Rebekah Brooks, who resigned as News International’s CEO Friday and is former News of the World editor, was arrested Sunday morning, The Guardian reported. According to The Guardian, “an arrest by appointment on a Sunday by police is unusual.”
The police reportedly stated that her arrest was “in connection with allegations of corruptions and phone hacking.”
Brooks’ spokesperson reportedly told the BBC that the police informed her July 15 of an impending arrest following her resignation. Brooks and both Rupert and James Murdoch are supposed to answer questions in Parliament July 19; however, Brooks’ spokesperson commented that her arrest today “would make her appearance at the committee ‘pretty tricky.'”
Head of UK Police Resigns
The head of the Metropolitan police resigned yesterday as well, The Guardian reported.
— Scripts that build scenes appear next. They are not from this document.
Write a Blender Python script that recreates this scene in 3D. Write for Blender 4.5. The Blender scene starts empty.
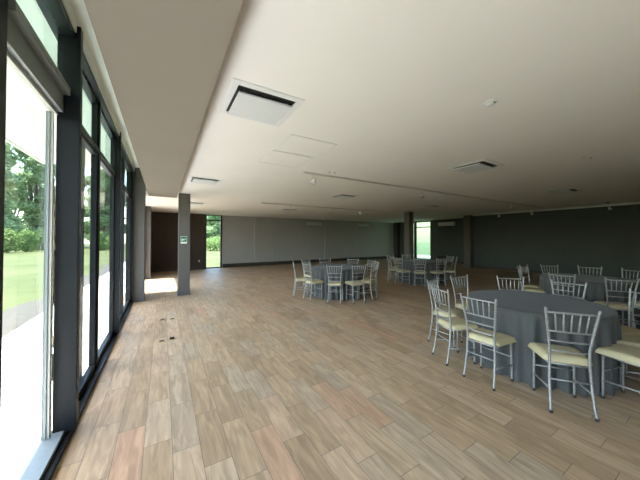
import bpy, bmesh, math, random
from mathutils import Vector, Matrix, noise
C = bpy.context.scene.collection
SC = bpy.context.scene
PI = math.pi
random.seed(4)

# ------------------------------------------------------------------ helpers
def nbm(): return bmesh.new()
def box(bm, x0, x1, y0, y1, z0, z1):
    v = [bm.verts.new((x, y, z)) for z in (z0, z1) for y in (y0, y1) for x in (x0, x1)]
    for f in ((0,2,3,1),(4,5,7,6),(0,1,5,4),(2,6,7,3),(0,4,6,2),(1,3,7,5)):
        bm.faces.new([v[i] for i in f])
    return bm
def B(*boxes):
    bm = nbm()
    for b in boxes: box(bm, *b)
    return bm
def tube(bm, pts, rad, n=8):
    pts = [Vector(p) for p in pts]
    if not hasattr(rad, '__len__'): rad = [rad]*len(pts)
    rings = []
    ref = None
    for i, p in enumerate(pts):
        a = pts[max(0, i-1)]; b = pts[min(len(pts)-1, i+1)]
        t = (b-a).normalized()
        if ref is None: ref = Vector((1,0,0)) if abs(t.x) < .8 else Vector((0,1,0))
        u = (ref - t*ref.dot(t)).normalized(); w = t.cross(u); ref = u
        rings.append([bm.verts.new(p + (u*math.cos(2*PI*k/n) + w*math.sin(2*PI*k/n))*rad[i]) for k in range(n)])
    for r0, r1 in zip(rings, rings[1:]):
        for k in range(n):
            f = bm.faces.new((r0[k], r0[(k+1)%n], r1[(k+1)%n], r1[k])); f.smooth = True
    bm.faces.new(rings[0][::-1]); bm.faces.new(rings[-1])
    return bm
def T(pts, rad, n=8): return tube(nbm(), pts, rad, n)
def lathe(bm, prof, n=24, cx=0, cy=0):
    rings = [[bm.verts.new((cx+r*math.cos(2*PI*k/n), cy+r*math.sin(2*PI*k/n), z)) for k in range(n)] for r, z in prof]
    for r0, r1 in zip(rings, rings[1:]):
        for k in range(n):
            f = bm.faces.new((r0[k], r0[(k+1)%n], r1[(k+1)%n], r1[k])); f.smooth = True
    bm.faces.new(rings[0][::-1]); bm.faces.new(rings[-1])
    return bm
def obj(name, bm, m, parent=None, loc=None, bevel=0):
    bmesh.ops.recalc_face_normals(bm, faces=bm.faces)
    me = bpy.data.meshes.new(name); bm.to_mesh(me); bm.free()
    me.materials.append(m)
    o = bpy.data.objects.new(name, me); C.objects.link(o)
    if parent: o.parent = parent
    if loc: o.location = loc
    if bevel:
        b = o.modifiers.new('bevel', 'BEVEL'); b.width = bevel; b.segments = 2; b.limit_method = 'ANGLE'
    return o
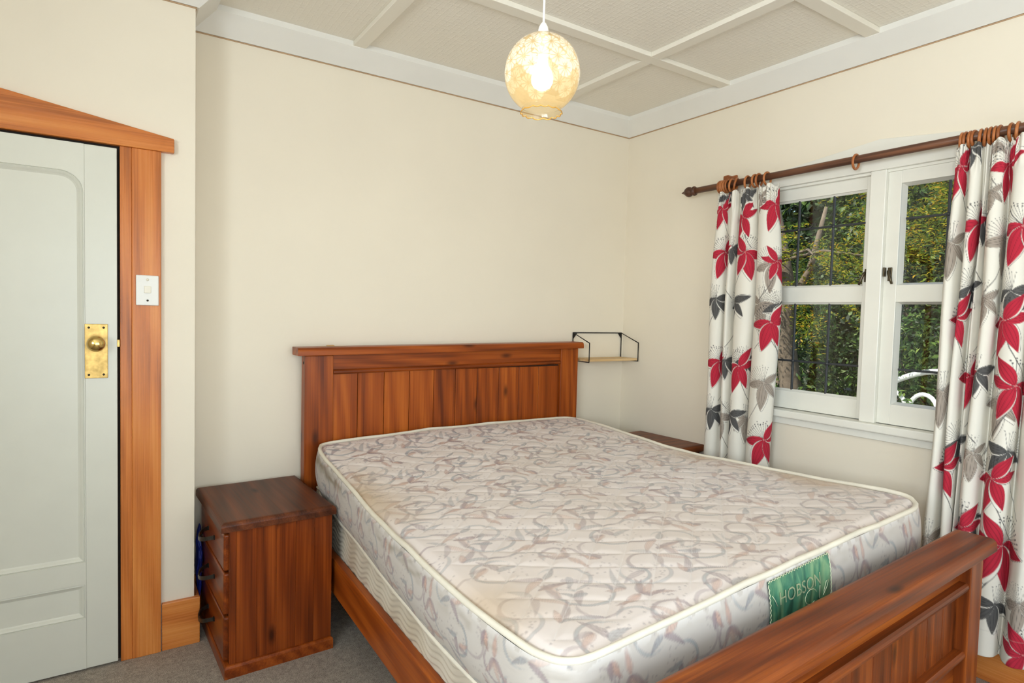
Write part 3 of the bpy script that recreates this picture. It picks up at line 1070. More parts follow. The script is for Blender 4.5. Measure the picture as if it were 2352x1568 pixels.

Sir Paul Stephenson’s resignation letter (See here) states that he is quitting because “of the ongoing speculation and accusations” suggesting the Metropolitan police and News International were “too close,” News Corp.-owned newspaper the Wall Street Journal reported.
He addressed his “relationship with Neil Wallis,” a former editor for News of the World, and a former adviser for “the police on public relations.”
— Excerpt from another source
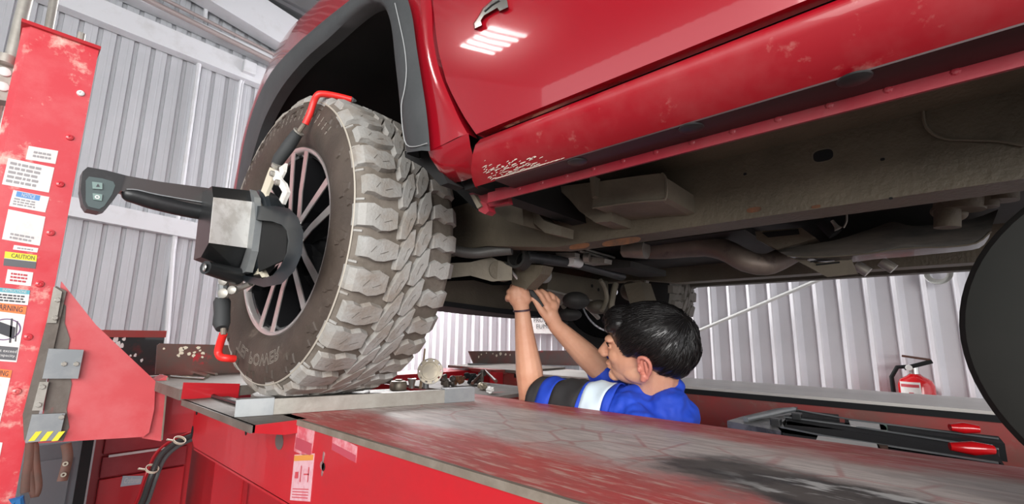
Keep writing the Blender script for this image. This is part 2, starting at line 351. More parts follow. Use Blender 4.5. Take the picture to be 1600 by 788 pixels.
o = sticker('warning_label', ((-18, 471), (42, 479), (-36, 562)), M['label'], bands=((0, 1, 0, .15, 'orangeL'), (0, .97, .74, .97, 'greyL')), txts=(('WARNING', .1, .9, .02, .12, 'ink'), ('Do not exceed', .2, .95, .79, .84, 'white'), ('rated capacity.', .2, .95, .87, .93, 'white')))
q = [pt(8, 515, y=PY - .0022)]
MB().lathe([(0, .030), (0, .033)], q[0], (0, -1, 0), 32).build('pictogram_ring', mat('ink_violet', (.16, .08, .2), .6), o)
mb = MB()
for (x0, y0, x1, y1, x2, y2, x3, y3) in [(-8, 500, 24, 512, 22, 530, -10, 518), (17, 498, 20, 498, 17, 536, 14, 536), (26, 502, 28, 502, 25, 534, 23, 534)]:
    mb.add([pt(a_, b_, y=PY - .0024) for a_, b_ in ((x0, y0), (x1, y1), (x2, y2), (x3, y3))], [(0, 1, 2, 3)])
mb.build('pictogram', M['ink'], o)
sticker('warning_label', ((-30, 573), (19, 579), (-54, 670)), M['label'], bands=((0, 1, 0, .13, 'orangeL'), (.1, .95, .72, .9, 'greyL')), txts=(('WARNING', .1, .9, .02, .11, 'ink'),))
sticker('label', ((-20, 690), (4, 692), (-26, 720)), M['label'])
# galvanised pipes and bracket left of the post
gp = thing('galvanised_pipes', pt(40, 60, y=2.5), 'pair of galvanised pipes rising behind the red post top', 'pipes')
MB().tube([pt(55, -60, y=2.42), pt(12, 115, y=2.42), pt(-15, 215, y=2.42)], .019, 12).build('pipe', M['zinc'], gp, smooth=True)
MB().tube([pt(95, -60, y=2.5), pt(68, 90, y=2.5)], .014, 12).build('pipe', M['zinc'], gp, smooth=True)
gb = thing('pipe_bracket', pt(2, 120, y=2.3), 'grey metal clamp bracket with round bolts beside the post top', 'bracket')
MB().prism([pt(-22, 92, y=2.3), pt(22, 98, y=2.3), pt(12, 158, y=2.3), pt(-32, 150, y=2.3)], (0, .06, 0)).build('plate', M['zinc'], gb)
for p in ((7, 113), (4, 136)): MB().lathe([(0, .016), (.008, .016), (.01, .013), (.01, 0)], pt(*p, y=2.3), (0, -1, 0), 16).build('bolt', M['white'], gb, smooth=True)
MB().cyl(pt(12, 88, y=2.28), pt(8, 100, y=2.28), .024, 14).build('collar', M['zinc'], gb, smooth=True)

# --- crossbeam + carriage gusset
zb0, zb1 = 1.245, 1.405
cb = thing('lift_crossbeam', (1.0, 2.2, zb0), 'red lift crossbeam with large faded triangular gusset beside the post', 'crossbeam')
GY = 2.02
g = [pt(96, 440, y=GY), pt(150, 508, y=GY), pt(243, 596, y=GY), pt(241, 640, y=GY), pt(233, 676, y=GY), pt(224, 683, y=GY), pt(60, 693, y=GY)]
MB().prism(g, (0, .012, 0)).build('gusset', M['gusset'], cb)
bp = [pt(238, 598, y=GY + .02), pt(262, 588, y=GY + .02), pt(252, 690, y=GY + .02), pt(222, 685, y=GY + .02)]
MB().prism(bp, (0, .1, 0)).build('end_plate', M['gusset'], cb)
MB().bb((.40, 2.12, zb0), (2.62, 2.36, zb1)).build('beam', M['lift'], cb)
# weld seam line
MB().tube([pt(262, 590, y=2.03), pt(253, 688, y=2.03)], .003, 6).build('weld_seam', M['edge'], cb)
# hinge strip and plates on the gusset
hs = [pt(88, 447, y=GY - .012), pt(104, 455, y=GY - .012), pt(60, 650, y=GY - .012), pt(38, 690, y=GY - .012), pt(36, 650, y=GY - .012)]
MB().prism(hs, (0, .03, 0)).build('slide_strip', M['dustysteel'], cb)
def plate(q, m, name, th=.008, yy=GY - .02, bolts=(), bm_='zinc'):
    o = MB().prism([pt(*p, y=yy) for p in q], (0, th, 0)).build(name, M[m], cb)
    for p in bolts:
        MB().lathe([(0, .0075), (.005, .0075), (.006, .006), (.006, 0)], pt(*p, y=yy), (0, -1, 0), 6).build('bolt', M[bm_], o)
    return o
plate([(84, 448), (97, 456), (88, 505), (73, 505)], 'zinc', 'bolt_plate', bolts=((90, 469), (86, 497)))
plate([(76, 545), (131, 547), (122, 592), (66, 592)], 'greymetal', 'square_plate', .01, GY - .024, bolts=((100, 569), (119, 569)))
plate([(62, 597), (76, 597), (66, 642), (50, 642)], 'zinc', 'bolt_plate', bolts=((66, 605), (60, 633)))
o = plate([(50, 648), (102, 646), (92, 688), (39, 692)], 'greymetal', 'striped_plate', .01, GY - .024, bolts=((96, 652),))
mb = MB()
for k in range(3):  # unseen windows added so more daylight reaches the right side of the hall
    u = 46 + k * 18
    mb.add([pt(p, q_, y=GY - .0255) for p, q_ in ((u + 10, 675), (u + 20, 674), (u + 8, 689), (u - 2, 690))], [(0, 1, 2, 3)])
mb.build('hazard_stripes', M['yellowL'], o)
MB().prism([pt(x_, y_, y=GY - .003) for x_, y_ in ((94, 470), (103, 478), (101, 505), (109, 530), (104, 560), (112, 600), (104, 640), (108, 668), (98, 690), (62, 690))], (0, .002, 0)).build('bare_metal_patch', M['dustysteel'], cb)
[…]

Wallis “last week was arrested in connection with the criminal investigation” into News International, the Wall Street Journal reported.
Stephenson explained that he has known Wallis for five years and didn’t know of the 2006 phone hacking investigation or its faults when he met Wallis. He stated that he “played no role in the letting or management” of the police’s 2009-2010 contract with Willis.
Stephenson also defended his “integrity.”
Cover Up?
According to The Telegraph, an unnamed “senior Scotland Yard official” stated that the police are looking into cover-up at News International. The Telegraph reported that the police noted News International didn’t provide the police with “a series of emails dating back to 2006” until earlier this year.
The police are also looking into James Murdoch’s role in the phone hacking scandal, according to the Telegraph. Murdoch paid “between £800,000 and £1 million” in what is being called a cover-up. The payments were made to the Professional Footballers Association’s Gordon Taylor and publicist Max Clifford, who reportedly had evidence of phone hacking in 2009.
Jude Law Claims Phone was Hacked in the U.S.
As iMediaEthics previously reported, Jude Law is suing two Murdoch-owned newspapers, the Sun and the News of the World, for phone hacking.
According to the Telegraph, Law is claiming his and his assistant’s phones were hacked when they were in New York in 2003. If the allegations are proven true, News International could “be prosecuted in the United States” since their “telephones were operating on American networks.”
The Telegraph noted that this lawsuit against News of the World is “separate” from his recently filed lawsuit against the UK Sun.
David and Victoria Beckham, as well as Paul McCartney’s “press aides” are also looking into the possibility their phones may have been hacked, according to the Telegraph.